A.  I was small when she used to come to my house; I don’t recollect nothing about her, only I recollect when she came to my house;  I don’t recollect anything about her.

Q.  You don’t know whether she got any money form the Government or not:

A.  No sir.

Q.  You don’t know whether she was recognized in 1830 as a member of the tribe?

A.  I was too small to recollect anything like that.

Q.  Is there any additional statement in regard to your case you want to make at this time?

A.  No sir

Q.  Have you any papers you want to file?

A.  L.P. Hudson, attorney for the applicant, asks leave to file written evidence In support of this claim within thirty days from this date.

Permission is granted to the attorney for the applicant to file proper documentary evidence in support of the application within a period of thirty days from this date.

Q.  In case the Commission should be able to identify you and your minor children as Mississippi Choctaws, entitled to rights in the Choctaw lands in the Indian Territory, would you be willing to move to the Choctaw Nation, Indian Territory, would you be willing to move to the Choctaw Nation, Indian Territory, and there make your permanent home?

A.  Yes sir, I would be willing to do that.

You will be furnished at a later date with a copy of the decision of the Commission with reference to the application made by you at this time for the identification of yourself and minor children as Mississippi Choctaws, mailed to you at your present post office address.

(This applicant claims to be a half blood Choctaw, she does not speak the Choctaw language.  Her color, features and hair would indicate that she might be possessed of a small proportion of Choctaw blood.)

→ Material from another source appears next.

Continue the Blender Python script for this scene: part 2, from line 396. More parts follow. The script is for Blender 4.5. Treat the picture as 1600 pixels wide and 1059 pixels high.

R.S.Streit, Being first duly sworn, upon his oath states that as stenographer to the Commission to the Five Civilized Tribes, he reported the proceedings had in the above entitled cause on the 12th day of April, 1901, and that the foregoing is a full true and correct translation of his stenographic notes of said proceedings on said date.

RS Streit
Subscribed and sworn to before me at Meridian, Mississippi, this 23rd day of April, 1901.